I have loved Singin' in the Rain for a long time, but it doesn't surprise me that it's not even in the lexicon of high school musical productions - I've always thought of the movie as much more of a thing than the later stage version.
I think the decline of the attraction's popularity was right in line with the decline of the thematic integrity of the park itself. As other have said, GMR was the thematic centerpiece of the park, but as the park's theme degraded/migrated, it was harder and harder for guests to grok the theme of the ride itself (which I think was described nicely by
@Goofyernmost).
The problem wasn't the movies in GMR. It was the presentation. They could make a ride about a movie in another language that was boring as hell but if the ride was awe inspiring and jaw dropping no body would care. Heck in the good old days they occasionally made rides based on a new experience. Where it failed and why I wasn't a fan, was presentation. I personally felt (my opinion only), was it felt like I was riding in a warehouse at the wax museum, with occasional gags ala a poorly planned jungle cruise. Unlike Jungle cruise or pirates where its mostly static dummys or one move animatronics the theming around them brings you into the mood (youre in the jungle)... because these were movie sets it didn't bring you into the world. For GMR to be a great ride.. it would have had to have had animatronics or a better story... it never made you feel like you were a part of the movie or even backstage...
Imagine if you felt like you were in Casablanca and the figures were life like and moved... you felt the wind blow had the smells of the runway the prop of the real plane swished and you could smell the diesel fuel and everything else around you was dark..... then the temperature goes up and youre in the jungle (a life like jungle) you hear animals then tarzan lets out a yell and a lifelike tarzan swings by....
To me that would have felt like Disney.. instead it felt like a lower theme park...
has anybody seen the video of the flintstones ride? Static figures on a boat ride... no magic.
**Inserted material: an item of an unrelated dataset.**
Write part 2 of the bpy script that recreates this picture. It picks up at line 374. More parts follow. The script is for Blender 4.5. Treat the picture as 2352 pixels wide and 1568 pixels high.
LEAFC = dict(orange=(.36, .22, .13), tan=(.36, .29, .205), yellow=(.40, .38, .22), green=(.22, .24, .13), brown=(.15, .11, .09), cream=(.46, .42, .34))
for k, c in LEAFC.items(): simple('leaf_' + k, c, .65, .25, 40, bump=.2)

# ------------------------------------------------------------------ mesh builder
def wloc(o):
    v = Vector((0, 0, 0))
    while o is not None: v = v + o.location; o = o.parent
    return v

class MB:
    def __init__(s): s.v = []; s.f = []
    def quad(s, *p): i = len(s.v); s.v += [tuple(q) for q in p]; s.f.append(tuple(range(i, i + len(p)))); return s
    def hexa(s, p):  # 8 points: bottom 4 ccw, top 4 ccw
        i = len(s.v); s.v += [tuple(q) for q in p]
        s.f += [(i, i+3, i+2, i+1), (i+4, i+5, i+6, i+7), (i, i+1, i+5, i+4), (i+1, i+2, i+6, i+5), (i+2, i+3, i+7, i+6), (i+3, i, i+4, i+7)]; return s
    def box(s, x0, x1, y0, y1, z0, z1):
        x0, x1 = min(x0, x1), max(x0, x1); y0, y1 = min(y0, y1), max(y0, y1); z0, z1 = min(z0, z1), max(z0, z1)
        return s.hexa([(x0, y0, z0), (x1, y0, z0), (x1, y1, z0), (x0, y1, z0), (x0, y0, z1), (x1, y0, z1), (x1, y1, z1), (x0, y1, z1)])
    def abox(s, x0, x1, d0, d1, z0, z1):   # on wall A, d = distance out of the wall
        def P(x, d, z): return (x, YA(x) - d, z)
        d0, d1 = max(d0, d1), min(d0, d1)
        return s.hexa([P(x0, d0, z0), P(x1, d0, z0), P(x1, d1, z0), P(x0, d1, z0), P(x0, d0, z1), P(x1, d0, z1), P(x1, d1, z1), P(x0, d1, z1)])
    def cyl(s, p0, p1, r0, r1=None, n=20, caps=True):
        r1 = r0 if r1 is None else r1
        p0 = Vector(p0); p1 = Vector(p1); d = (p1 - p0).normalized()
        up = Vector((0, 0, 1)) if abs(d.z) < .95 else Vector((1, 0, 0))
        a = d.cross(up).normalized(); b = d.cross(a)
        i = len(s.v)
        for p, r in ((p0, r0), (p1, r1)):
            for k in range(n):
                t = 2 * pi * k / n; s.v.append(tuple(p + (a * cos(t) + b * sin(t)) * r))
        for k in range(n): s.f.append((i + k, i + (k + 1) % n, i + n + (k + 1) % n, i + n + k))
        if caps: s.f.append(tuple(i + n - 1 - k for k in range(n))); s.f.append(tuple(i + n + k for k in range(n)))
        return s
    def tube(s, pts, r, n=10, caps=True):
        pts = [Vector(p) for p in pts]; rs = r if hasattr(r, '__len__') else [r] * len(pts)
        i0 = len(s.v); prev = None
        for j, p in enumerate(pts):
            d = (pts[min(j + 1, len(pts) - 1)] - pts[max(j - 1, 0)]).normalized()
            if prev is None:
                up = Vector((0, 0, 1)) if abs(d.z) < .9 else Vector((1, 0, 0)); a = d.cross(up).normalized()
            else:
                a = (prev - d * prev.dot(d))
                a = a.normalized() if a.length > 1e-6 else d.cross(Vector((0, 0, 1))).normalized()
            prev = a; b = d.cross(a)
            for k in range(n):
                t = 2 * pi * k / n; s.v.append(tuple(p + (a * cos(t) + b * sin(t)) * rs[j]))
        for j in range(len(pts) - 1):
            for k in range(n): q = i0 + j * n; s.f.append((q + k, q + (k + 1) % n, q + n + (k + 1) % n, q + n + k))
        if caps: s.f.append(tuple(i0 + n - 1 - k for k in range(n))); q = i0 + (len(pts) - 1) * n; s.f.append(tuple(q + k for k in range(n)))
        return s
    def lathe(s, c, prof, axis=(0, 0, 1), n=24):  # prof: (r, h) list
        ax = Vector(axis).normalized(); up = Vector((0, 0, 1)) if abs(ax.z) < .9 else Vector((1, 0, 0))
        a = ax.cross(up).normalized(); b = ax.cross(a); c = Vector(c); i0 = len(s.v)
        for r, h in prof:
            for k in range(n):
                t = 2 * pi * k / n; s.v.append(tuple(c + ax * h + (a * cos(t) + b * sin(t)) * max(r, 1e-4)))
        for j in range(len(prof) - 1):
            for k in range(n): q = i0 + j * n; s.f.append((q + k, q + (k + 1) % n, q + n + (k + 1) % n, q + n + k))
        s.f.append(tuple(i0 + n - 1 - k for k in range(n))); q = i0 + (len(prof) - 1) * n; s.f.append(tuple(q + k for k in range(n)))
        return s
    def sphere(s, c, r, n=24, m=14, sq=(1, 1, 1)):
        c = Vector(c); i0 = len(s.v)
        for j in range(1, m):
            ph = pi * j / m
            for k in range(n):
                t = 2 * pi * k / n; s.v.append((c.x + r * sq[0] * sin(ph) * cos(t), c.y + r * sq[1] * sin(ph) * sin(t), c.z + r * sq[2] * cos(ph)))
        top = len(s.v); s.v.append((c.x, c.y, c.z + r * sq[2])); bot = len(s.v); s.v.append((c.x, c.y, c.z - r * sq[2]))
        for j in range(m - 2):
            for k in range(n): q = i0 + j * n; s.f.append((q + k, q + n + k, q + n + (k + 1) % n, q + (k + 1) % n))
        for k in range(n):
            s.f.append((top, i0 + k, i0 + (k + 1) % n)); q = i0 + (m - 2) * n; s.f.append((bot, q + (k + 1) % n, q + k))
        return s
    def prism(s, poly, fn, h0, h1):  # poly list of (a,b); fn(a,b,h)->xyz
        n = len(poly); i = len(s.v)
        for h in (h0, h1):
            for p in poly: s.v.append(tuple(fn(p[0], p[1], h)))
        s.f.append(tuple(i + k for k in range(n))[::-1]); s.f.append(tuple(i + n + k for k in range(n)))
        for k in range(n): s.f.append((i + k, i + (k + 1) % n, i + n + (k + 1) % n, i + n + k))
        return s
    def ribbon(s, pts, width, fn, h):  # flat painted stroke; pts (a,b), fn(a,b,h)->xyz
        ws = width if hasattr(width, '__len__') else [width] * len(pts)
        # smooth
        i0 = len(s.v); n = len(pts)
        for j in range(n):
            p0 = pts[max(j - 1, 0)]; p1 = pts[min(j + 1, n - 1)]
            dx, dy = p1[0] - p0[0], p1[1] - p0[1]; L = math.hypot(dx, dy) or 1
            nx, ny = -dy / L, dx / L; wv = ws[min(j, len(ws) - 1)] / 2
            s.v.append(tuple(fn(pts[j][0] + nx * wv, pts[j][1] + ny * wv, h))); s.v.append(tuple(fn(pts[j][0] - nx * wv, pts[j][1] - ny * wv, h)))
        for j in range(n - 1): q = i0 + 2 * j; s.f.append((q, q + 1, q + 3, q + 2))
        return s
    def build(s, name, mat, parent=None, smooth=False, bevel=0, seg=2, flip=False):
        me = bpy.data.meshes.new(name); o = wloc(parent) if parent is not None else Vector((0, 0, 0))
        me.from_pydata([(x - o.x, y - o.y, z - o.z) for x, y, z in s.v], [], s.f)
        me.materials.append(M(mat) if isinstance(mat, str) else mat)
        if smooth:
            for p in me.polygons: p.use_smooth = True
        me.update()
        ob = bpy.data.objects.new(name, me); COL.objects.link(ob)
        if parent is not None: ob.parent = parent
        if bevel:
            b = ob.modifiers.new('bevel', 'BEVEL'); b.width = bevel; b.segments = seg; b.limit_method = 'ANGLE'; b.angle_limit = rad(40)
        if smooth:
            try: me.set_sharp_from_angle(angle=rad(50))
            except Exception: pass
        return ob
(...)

I agree that execution kept the attraction from being timelessly popular. Of the film genres/rooms covered, I like the musicals section and the final Munchkinland set, but the gangster film section, the western genre, the adventure/Indiana Jones set, and the horror/mummy and jungle/Tarzan sections were merely meh after a while. I thought that the Alien section was pretty good. But with most of these, the movies are way better than the ride and did a much better job of projecting place and scale than the attraction itself.
I wonder if licensing also played a part in keeping the ride from realizing its potential? I feel like The Godfather should have featured more prominently. And there a bunch of other movies I would have featured, but as I was enumerating them I figured out that people who aren't movie buffs might not appreciate them as much as I do. Or that though great movies, they don't represent popular genres for Hollywood.
At any rate, though I'd prefer that GMR be "fixed", at least MMRR isn't inconsistent with old Hollywood.